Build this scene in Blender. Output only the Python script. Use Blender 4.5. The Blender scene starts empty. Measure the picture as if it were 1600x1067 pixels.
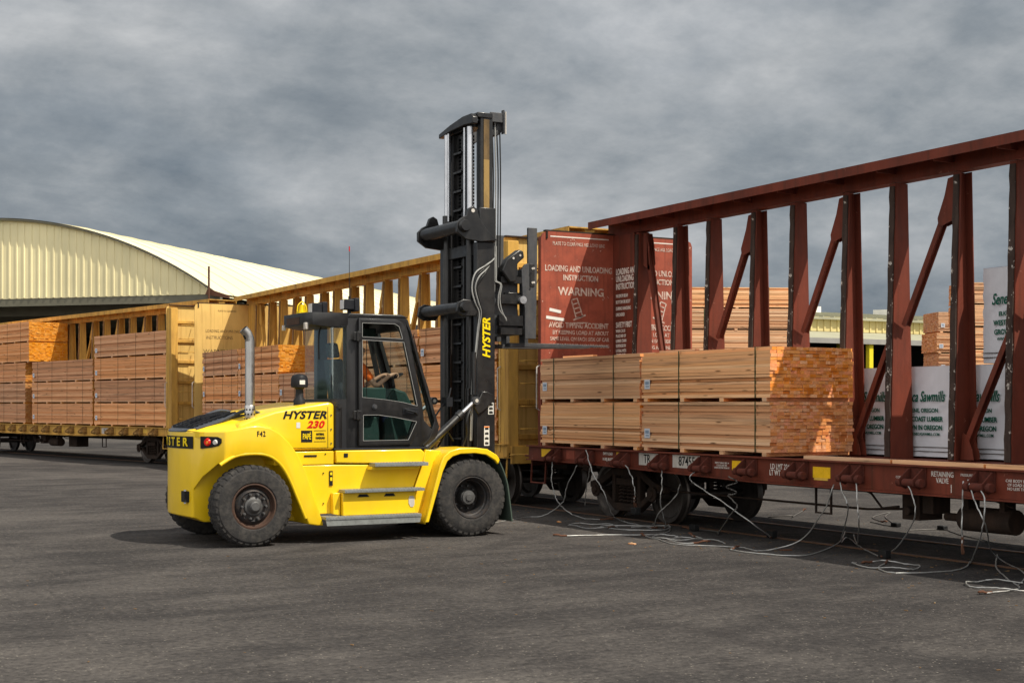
import bpy, bmesh, math, random
from mathutils import Vector, Matrix
R = math.radians
rnd = random.Random(7)
sc = bpy.context.scene
col = sc.collection

# ------------------------------------------------------------------ camera
H = 1.95
cam = bpy.data.objects.new('camera', bpy.data.cameras.new('camera'))
col.objects.link(cam)
cam.location = (0, 0, H)
cam.rotation_euler = (R(90), 0, R(-28.69))
cam.data.lens = 50.0
cam.data.sensor_width = 36.0
cam.data.shift_y = 98.5 / 1600
cam.data.clip_start = 0.3
cam.data.clip_end = 3000
sc.camera = cam

# ------------------------------------------------------------------ light
SUN = Vector((0.38, -0.62, 1.0)).normalized()
sun = bpy.data.objects.new('sun', bpy.data.lights.new('sun', 'SUN'))
col.objects.link(sun)
sun.data.energy = 4.7
sun.data.angle = R(0.55)
sun.data.color = (1.0, 0.93, 0.80)
sun.rotation_euler = SUN.to_track_quat('Z', 'Y').to_euler()
sc.view_settings.view_transform = 'Standard'
sc.view_settings.look = 'None'
sc.view_settings.exposure = 0.2
sc.view_settings.gamma = 1.0


def nd(nt, t, ins=None, **kw):
    n = nt.nodes.new(t)
    for k, v in kw.items():
        setattr(n, k, v)
    for k, v in (ins or {}).items():
        s = n.inputs[k]
        if hasattr(v, 'is_output'):
            nt.links.new(v, s)
        else:
            s.default_value = v
    return n


def mth(nt, op, a, b=0.0, c=0.0, clamp=False):
    n = nd(nt, 'ShaderNodeMath', {0: a, 1: b, 2: c}, operation=op)
    n.use_clamp = clamp
    return n.outputs[0]


def mix(nt, f, a, b, blend='MIX'):
    n = nt.nodes.new('ShaderNodeMix')
    n.data_type = 'RGBA'
    n.blend_type = blend
    for i, v in ((0, f), (6, a), (7, b)):
        if hasattr(v, 'is_output'):
            nt.links.new(v, n.inputs[i])
        else:
            n.inputs[i].default_value = v if i == 0 else (tuple(v) + (1,))[:4]
    return n.outputs[2]


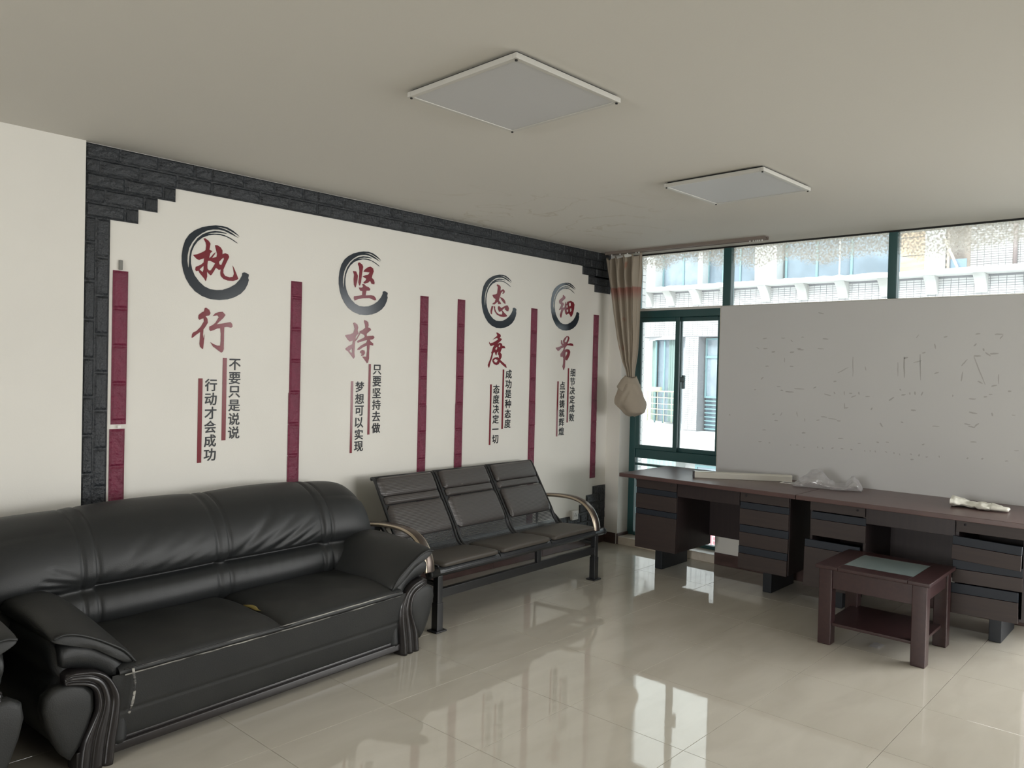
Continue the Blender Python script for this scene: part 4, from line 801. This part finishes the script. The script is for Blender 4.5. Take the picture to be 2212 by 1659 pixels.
# wall socket just above the bench's right arm
so = empty('wall_socket', (5.462, WY, .304), label='white wall socket above the stepped bricks behind the bench arm', cat='socket')
box('socket_box', -.043, .043, -.034, 0, -.041, .041, M_white2, so, bevel=.004)
box('socket_face', -.030, .030, -.037, -.033, -.030, .030, M_white2, so, bevel=.003)
mb = MB(); mb.box(-.012, -.008, -.0385, -.0365, -.01, .006).box(.008, .012, -.0385, -.0365, -.01, .006).box(-.003, .003, -.0385, -.0365, .010, .016); mb.obj('socket_slot', M_dark, so)

# ------------------------------------------------------------------ desks
DZ = 0.778
def make_desk(y1, y0, label, mess):
    """desk with its top between y0 (right end) and y1 (left end); drawer fronts face the room"""
    d = empty('office_desk', (5.14, y1, 0), label=label, cat='desk', group='double-pedestal office desks below the whiteboard')
    L = y1 - y0
    def bb(name, x0, x1, a0, a1, z0, z1, m, **k): return box(name, x0, x1, -a1, -a0, z0, z1, m, d, **k)
    bb('desktop', 0.0, .742, 0.0005, L - .0005, DZ - .030, DZ, M_top, bevel=.003)
    XF = 0.075
    bb('top_rail', XF + .012, .70, .10, L - .08, DZ - .050, DZ - .030, M_desk)
    peds = mess['peds']
    for pi, (a0, a1) in enumerate(peds):
        mbx = MB(); zb = .203
        mbx.box(XF + .016, .62, -a1, -a1 + .016, zb, DZ - .03).box(XF + .016, .62, -a0 - .016, -a0, zb, DZ - .03).box(XF + .016, .62, -a1 + .016, -a0 - .016, zb, zb + .016).box(.604, .62, -a1 + .016, -a0 - .016, zb + .016, DZ - .03)
        mbx.obj('pedestal', M_desk, d)
        lc = (a0 + a1) / 2 + mess['leg'][pi]
        bb('foot', XF + .22, XF + .62, lc - .033, lc + .033, 0, zb, M_dark if False else M_black2, bevel=.004)
        for (zt, zm, z0, dx, da, tilt) in mess['drawers'][pi]:
            # a drawer: brown face with a navy pull strip along its top (or bottom)
            dr = empty('drawer', (XF + dx, -(a0 + da), 0)); dr.parent = d; dr.rotation_euler = (tilt[0], 0, tilt[1])
            wd = a1 - a0 - .004
            if zm < zt: box('pull_strip', .004, .020, -wd, -.002, zm, zt, M_navy, dr, bevel=.002)
            box('drawer_front', 0, .018, -wd, -.002, z0, zm - .001, M_drawer, dr, bevel=.002)
            box('drawer_box', .018, .40, -wd + .03, -.03, z0 + .02, zm - .035, M_desk, dr)
    bb('centre_drawer', XF, XF + .018, peds[0][1] + .003, peds[1][0] - .003, .640, DZ - .032, M_desk, bevel=.002)
    bb('modesty_panel', .60, .616, peds[0][1], peds[1][0], .275, DZ - .03, M_desk)
    for pi in (0, 1):
        a = peds[pi][1] - .05 if pi == 0 else peds[pi][0] + .05
        tube('drawer_lock', [(XF - .003, -a, DZ - .06), (XF + .004, -a, DZ - .06)], .007, M_dark, d, n=10)
    return d
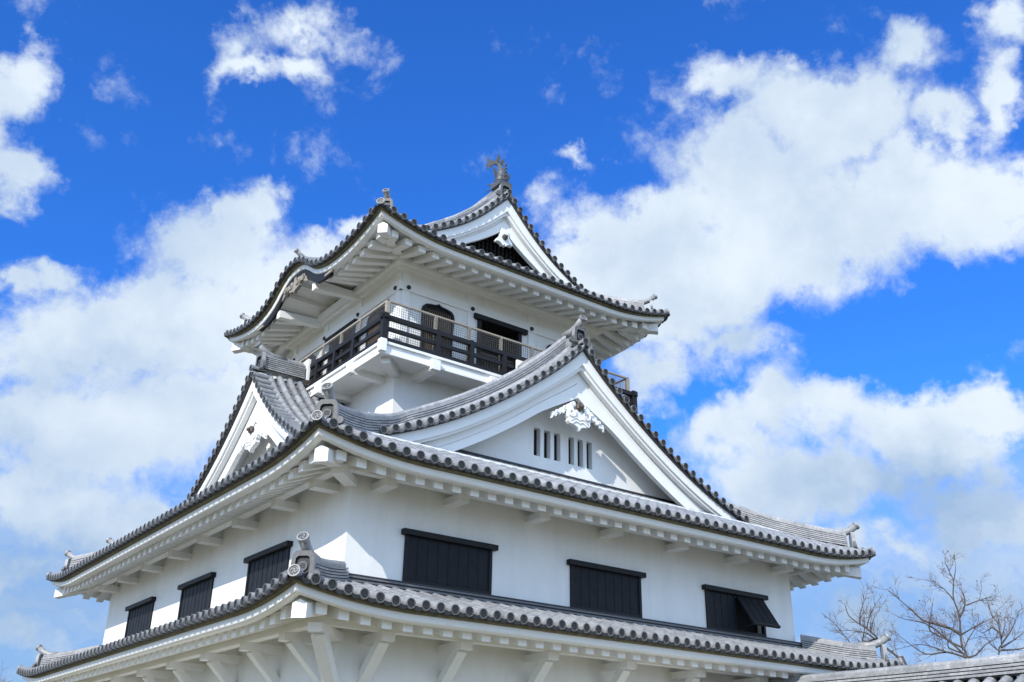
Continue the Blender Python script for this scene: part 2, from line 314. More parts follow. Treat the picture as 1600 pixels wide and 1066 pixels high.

──────────────────────────────

▶ YOUR GOAL
Drop the images and quote the entries word for word.

▶ RESPONSE TO THIS TASK
Build this scene in Blender. Output only the Python script. Use Blender 4.5. The Blender scene starts empty. Measure the picture as if it were 1600x1067 pixels.
import bpy, bmesh, math, random
from mathutils import Vector, Matrix
R = math.radians
rnd = random.Random(7)
sc = bpy.context.scene
col = sc.collection

# ------------------------------------------------------------------ camera
H = 1.95
cam = bpy.data.objects.new('camera', bpy.data.cameras.new('camera'))
col.objects.link(cam)
cam.location = (0, 0, H)
cam.rotation_euler = (R(90), 0, R(-28.69))
cam.data.lens = 50.0
cam.data.sensor_width = 36.0
cam.data.shift_y = 98.5 / 1600
cam.data.clip_start = 0.3
cam.data.clip_end = 3000
sc.camera = cam

# ------------------------------------------------------------------ light
SUN = Vector((0.38, -0.62, 1.0)).normalized()
sun = bpy.data.objects.new('sun', bpy.data.lights.new('sun', 'SUN'))
col.objects.link(sun)
sun.data.energy = 4.7
sun.data.angle = R(0.55)
sun.data.color = (1.0, 0.93, 0.80)
sun.rotation_euler = SUN.to_track_quat('Z', 'Y').to_euler()
sc.view_settings.view_transform = 'Standard'
sc.view_settings.look = 'None'
sc.view_settings.exposure = 0.2
sc.view_settings.gamma = 1.0


def nd(nt, t, ins=None, **kw):
    n = nt.nodes.new(t)
    for k, v in kw.items():
        setattr(n, k, v)
    for k, v in (ins or {}).items():
        s = n.inputs[k]
        if hasattr(v, 'is_output'):
            nt.links.new(v, s)
        else:
            s.default_value = v
    return n


def mth(nt, op, a, b=0.0, c=0.0, clamp=False):
    n = nd(nt, 'ShaderNodeMath', {0: a, 1: b, 2: c}, operation=op)
    n.use_clamp = clamp
    return n.outputs[0]


def mix(nt, f, a, b, blend='MIX'):
    n = nt.nodes.new('ShaderNodeMix')
    n.data_type = 'RGBA'
    n.blend_type = blend
    for i, v in ((0, f), (6, a), (7, b)):
        if hasattr(v, 'is_output'):
            nt.links.new(v, n.inputs[i])
        else:
            n.inputs[i].default_value = v if i == 0 else (tuple(v) + (1,))[:4]
    return n.outputs[2]


Continue the Blender Python script for this scene: part 4, from line 801. This part finishes the script. The script is for Blender 4.5. Take the picture to be 2212 by 1659 pixels.
# wall socket just above the bench's right arm
so = empty('wall_socket', (5.462, WY, .304), label='white wall socket above the stepped bricks behind the bench arm', cat='socket')
box('socket_box', -.043, .043, -.034, 0, -.041, .041, M_white2, so, bevel=.004)
box('socket_face', -.030, .030, -.037, -.033, -.030, .030, M_white2, so, bevel=.003)
mb = MB(); mb.box(-.012, -.008, -.0385, -.0365, -.01, .006).box(.008, .012, -.0385, -.0365, -.01, .006).box(-.003, .003, -.0385, -.0365, .010, .016); mb.obj('socket_slot', M_dark, so)

# ------------------------------------------------------------------ desks
DZ = 0.778
def make_desk(y1, y0, label, mess):
    """desk with its top between y0 (right end) and y1 (left end); drawer fronts face the room"""
    d = empty('office_desk', (5.14, y1, 0), label=label, cat='desk', group='double-pedestal office desks below the whiteboard')
    L = y1 - y0
    def bb(name, x0, x1, a0, a1, z0, z1, m, **k): return box(name, x0, x1, -a1, -a0, z0, z1, m, d, **k)
    bb('desktop', 0.0, .742, 0.0005, L - .0005, DZ - .030, DZ, M_top, bevel=.003)
    XF = 0.075
    bb('top_rail', XF + .012, .70, .10, L - .08, DZ - .050, DZ - .030, M_desk)
    peds = mess['peds']
    for pi, (a0, a1) in enumerate(peds):
        mbx = MB(); zb = .203
        mbx.box(XF + .016, .62, -a1, -a1 + .016, zb, DZ - .03).box(XF + .016, .62, -a0 - .016, -a0, zb, DZ - .03).box(XF + .016, .62, -a1 + .016, -a0 - .016, zb, zb + .016).box(.604, .62, -a1 + .016, -a0 - .016, zb + .016, DZ - .03)
        mbx.obj('pedestal', M_desk, d)
        lc = (a0 + a1) / 2 + mess['leg'][pi]
        bb('foot', XF + .22, XF + .62, lc - .033, lc + .033, 0, zb, M_dark if False else M_black2, bevel=.004)
        for (zt, zm, z0, dx, da, tilt) in mess['drawers'][pi]:
            # a drawer: brown face with a navy pull strip along its top (or bottom)
            dr = empty('drawer', (XF + dx, -(a0 + da), 0)); dr.parent = d; dr.rotation_euler = (tilt[0], 0, tilt[1])
            wd = a1 - a0 - .004
            if zm < zt: box('pull_strip', .004, .020, -wd, -.002, zm, zt, M_navy, dr, bevel=.002)
            box('drawer_front', 0, .018, -wd, -.002, z0, zm - .001, M_drawer, dr, bevel=.002)
            box('drawer_box', .018, .40, -wd + .03, -.03, z0 + .02, zm - .035, M_desk, dr)
    bb('centre_drawer', XF, XF + .018, peds[0][1] + .003, peds[1][0] - .003, .640, DZ - .032, M_desk, bevel=.002)
    bb('modesty_panel', .60, .616, peds[0][1], peds[1][0], .275, DZ - .03, M_desk)
    for pi in (0, 1):
        a = peds[pi][1] - .05 if pi == 0 else peds[pi][0] + .05
        tube('drawer_lock', [(XF - .003, -a, DZ - .06), (XF + .004, -a, DZ - .06)], .007, M_dark, d, n=10)
    return d
Continue the Blender Python script for this scene: part 2, from line 314. More parts follow. Treat the picture as 1600 pixels wide and 1066 pixels high.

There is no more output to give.